▸ **Task**
Among the lines of data below, reproduce only those from the one with "were 2048x1536 pixels." through the one with "S.camera = cam", exactly as they stand, both ends included.

▸ **Stored data**
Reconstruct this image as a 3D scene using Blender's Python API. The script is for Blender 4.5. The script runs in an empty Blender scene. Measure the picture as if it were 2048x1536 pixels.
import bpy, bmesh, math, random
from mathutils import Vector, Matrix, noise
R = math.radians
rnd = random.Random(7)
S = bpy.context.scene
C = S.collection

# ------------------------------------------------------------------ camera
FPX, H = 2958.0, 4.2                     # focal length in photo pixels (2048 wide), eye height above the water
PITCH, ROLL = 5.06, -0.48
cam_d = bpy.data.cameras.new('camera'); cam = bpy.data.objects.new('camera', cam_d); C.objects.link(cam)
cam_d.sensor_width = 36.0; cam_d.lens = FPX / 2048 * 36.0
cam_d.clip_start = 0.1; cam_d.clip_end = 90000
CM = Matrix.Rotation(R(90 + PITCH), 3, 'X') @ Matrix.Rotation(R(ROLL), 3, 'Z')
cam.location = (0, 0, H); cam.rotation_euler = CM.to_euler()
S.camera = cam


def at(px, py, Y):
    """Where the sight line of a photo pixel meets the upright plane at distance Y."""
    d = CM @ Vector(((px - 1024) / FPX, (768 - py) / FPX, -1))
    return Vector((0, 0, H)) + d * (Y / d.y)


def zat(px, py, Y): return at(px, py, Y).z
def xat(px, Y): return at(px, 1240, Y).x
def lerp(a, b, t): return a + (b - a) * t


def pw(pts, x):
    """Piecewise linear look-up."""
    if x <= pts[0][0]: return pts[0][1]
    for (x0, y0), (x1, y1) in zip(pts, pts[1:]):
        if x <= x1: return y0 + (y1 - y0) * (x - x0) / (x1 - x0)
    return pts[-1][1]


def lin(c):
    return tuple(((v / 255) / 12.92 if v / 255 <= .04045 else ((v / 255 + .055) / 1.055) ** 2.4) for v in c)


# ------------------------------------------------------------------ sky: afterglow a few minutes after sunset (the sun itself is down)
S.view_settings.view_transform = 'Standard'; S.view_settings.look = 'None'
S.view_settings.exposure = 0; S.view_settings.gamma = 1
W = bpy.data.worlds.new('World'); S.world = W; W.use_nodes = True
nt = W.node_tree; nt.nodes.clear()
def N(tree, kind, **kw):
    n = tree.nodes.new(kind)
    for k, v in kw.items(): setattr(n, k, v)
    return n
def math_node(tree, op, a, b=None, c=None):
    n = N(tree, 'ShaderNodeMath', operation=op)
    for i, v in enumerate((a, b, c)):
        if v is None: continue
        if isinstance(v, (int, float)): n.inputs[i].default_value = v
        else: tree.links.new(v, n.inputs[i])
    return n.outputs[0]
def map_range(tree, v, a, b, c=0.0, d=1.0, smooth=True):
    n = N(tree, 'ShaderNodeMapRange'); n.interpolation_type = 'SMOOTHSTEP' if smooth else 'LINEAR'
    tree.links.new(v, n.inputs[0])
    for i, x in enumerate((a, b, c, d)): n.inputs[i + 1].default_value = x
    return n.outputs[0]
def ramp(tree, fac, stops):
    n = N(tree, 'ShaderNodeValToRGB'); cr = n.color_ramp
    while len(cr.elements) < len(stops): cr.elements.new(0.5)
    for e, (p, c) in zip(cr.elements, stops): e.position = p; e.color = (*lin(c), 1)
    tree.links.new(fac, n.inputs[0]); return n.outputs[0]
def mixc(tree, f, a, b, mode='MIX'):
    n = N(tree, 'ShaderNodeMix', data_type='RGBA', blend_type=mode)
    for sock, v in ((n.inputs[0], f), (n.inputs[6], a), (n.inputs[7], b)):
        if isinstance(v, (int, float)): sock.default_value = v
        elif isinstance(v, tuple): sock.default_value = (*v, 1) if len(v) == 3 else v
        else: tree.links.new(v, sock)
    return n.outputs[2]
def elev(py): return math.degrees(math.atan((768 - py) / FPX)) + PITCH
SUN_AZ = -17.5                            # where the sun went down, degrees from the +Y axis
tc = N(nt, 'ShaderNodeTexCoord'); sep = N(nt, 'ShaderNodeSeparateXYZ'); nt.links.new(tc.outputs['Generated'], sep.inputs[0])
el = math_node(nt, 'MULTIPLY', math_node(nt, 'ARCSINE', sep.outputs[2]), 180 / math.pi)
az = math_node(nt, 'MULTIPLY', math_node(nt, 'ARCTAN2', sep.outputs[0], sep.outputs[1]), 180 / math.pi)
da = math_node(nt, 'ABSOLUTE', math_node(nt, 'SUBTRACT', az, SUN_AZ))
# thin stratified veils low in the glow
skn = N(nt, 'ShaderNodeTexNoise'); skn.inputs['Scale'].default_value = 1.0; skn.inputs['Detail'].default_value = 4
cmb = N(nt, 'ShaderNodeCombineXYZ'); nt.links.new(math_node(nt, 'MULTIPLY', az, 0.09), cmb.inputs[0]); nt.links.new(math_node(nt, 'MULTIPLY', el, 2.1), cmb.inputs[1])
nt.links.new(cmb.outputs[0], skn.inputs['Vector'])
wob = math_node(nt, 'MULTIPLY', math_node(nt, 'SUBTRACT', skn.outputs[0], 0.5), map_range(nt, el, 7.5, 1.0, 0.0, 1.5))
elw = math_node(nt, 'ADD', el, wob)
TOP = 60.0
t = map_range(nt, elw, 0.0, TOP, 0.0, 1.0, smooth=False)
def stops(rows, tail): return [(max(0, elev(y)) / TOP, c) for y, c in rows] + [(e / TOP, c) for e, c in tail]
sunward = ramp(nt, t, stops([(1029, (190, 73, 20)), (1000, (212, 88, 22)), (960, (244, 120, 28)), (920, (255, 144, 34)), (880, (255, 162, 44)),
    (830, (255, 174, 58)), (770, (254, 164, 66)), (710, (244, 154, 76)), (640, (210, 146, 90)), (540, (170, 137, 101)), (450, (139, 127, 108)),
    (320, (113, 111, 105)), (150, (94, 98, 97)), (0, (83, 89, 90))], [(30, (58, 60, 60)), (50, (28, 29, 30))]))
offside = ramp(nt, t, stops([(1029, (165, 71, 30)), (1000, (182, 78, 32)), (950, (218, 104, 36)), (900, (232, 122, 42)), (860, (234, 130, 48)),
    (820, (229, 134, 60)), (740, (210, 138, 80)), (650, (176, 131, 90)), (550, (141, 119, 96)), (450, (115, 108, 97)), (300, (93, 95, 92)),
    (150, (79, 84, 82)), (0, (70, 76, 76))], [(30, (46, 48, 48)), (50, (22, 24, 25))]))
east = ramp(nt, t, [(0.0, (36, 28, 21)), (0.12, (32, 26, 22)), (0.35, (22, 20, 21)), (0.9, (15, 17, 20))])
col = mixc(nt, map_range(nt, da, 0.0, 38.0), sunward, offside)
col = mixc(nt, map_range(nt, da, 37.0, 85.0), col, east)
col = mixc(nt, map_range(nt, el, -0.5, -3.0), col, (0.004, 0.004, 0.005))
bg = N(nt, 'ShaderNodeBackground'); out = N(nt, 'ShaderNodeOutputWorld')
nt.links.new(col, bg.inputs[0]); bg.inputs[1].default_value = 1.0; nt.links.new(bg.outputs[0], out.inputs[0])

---

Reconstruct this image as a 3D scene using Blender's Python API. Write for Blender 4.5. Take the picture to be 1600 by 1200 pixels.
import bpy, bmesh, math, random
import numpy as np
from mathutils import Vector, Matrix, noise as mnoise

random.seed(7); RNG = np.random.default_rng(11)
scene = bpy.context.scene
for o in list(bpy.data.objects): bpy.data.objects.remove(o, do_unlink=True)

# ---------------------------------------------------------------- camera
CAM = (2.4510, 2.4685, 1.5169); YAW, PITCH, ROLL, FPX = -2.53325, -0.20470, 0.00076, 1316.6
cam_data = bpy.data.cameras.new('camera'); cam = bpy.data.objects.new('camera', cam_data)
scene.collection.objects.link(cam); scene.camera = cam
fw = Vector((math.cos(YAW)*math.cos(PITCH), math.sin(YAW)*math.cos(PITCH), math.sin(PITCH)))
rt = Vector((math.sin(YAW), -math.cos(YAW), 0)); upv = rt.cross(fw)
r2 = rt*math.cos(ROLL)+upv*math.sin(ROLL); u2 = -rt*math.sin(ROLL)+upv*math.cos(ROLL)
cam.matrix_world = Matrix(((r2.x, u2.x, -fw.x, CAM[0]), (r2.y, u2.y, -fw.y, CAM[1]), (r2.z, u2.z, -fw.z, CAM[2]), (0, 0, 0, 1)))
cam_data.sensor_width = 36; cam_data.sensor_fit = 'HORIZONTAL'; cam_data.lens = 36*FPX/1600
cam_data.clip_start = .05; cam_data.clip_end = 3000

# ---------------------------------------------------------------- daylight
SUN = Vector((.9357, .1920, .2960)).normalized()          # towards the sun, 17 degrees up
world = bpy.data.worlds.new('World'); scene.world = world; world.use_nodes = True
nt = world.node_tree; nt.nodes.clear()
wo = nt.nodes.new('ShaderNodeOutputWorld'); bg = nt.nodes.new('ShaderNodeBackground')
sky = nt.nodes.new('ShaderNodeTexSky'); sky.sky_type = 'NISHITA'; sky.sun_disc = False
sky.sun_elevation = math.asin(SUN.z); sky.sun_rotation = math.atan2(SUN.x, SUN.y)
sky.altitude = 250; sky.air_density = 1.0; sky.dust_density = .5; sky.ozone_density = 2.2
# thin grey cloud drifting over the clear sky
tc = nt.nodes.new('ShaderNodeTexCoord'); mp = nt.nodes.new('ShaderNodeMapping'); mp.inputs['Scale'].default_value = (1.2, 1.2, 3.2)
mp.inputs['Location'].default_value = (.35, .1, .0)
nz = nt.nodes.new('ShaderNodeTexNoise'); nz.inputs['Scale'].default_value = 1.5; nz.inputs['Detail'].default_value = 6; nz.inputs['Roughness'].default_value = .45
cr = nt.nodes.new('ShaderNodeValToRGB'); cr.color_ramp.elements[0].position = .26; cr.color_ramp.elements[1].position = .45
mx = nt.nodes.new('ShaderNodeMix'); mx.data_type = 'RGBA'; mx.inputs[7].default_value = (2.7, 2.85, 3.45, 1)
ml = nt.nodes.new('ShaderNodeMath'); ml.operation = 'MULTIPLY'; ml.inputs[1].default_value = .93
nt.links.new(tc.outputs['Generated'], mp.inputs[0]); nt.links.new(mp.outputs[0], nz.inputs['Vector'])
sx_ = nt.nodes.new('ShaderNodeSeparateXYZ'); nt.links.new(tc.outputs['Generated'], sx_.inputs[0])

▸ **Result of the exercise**
Reconstruct this image as a 3D scene using Blender's Python API. The script is for Blender 4.5. The script runs in an empty Blender scene. Measure the picture as if it were 2048x1536 pixels.
import bpy, bmesh, math, random
from mathutils import Vector, Matrix, noise
R = math.radians
rnd = random.Random(7)
S = bpy.context.scene
C = S.collection

# ------------------------------------------------------------------ camera
FPX, H = 2958.0, 4.2                     # focal length in photo pixels (2048 wide), eye height above the water
PITCH, ROLL = 5.06, -0.48
cam_d = bpy.data.cameras.new('camera'); cam = bpy.data.objects.new('camera', cam_d); C.objects.link(cam)
cam_d.sensor_width = 36.0; cam_d.lens = FPX / 2048 * 36.0
cam_d.clip_start = 0.1; cam_d.clip_end = 90000
CM = Matrix.Rotation(R(90 + PITCH), 3, 'X') @ Matrix.Rotation(R(ROLL), 3, 'Z')
cam.location = (0, 0, H); cam.rotation_euler = CM.to_euler()
S.camera = cam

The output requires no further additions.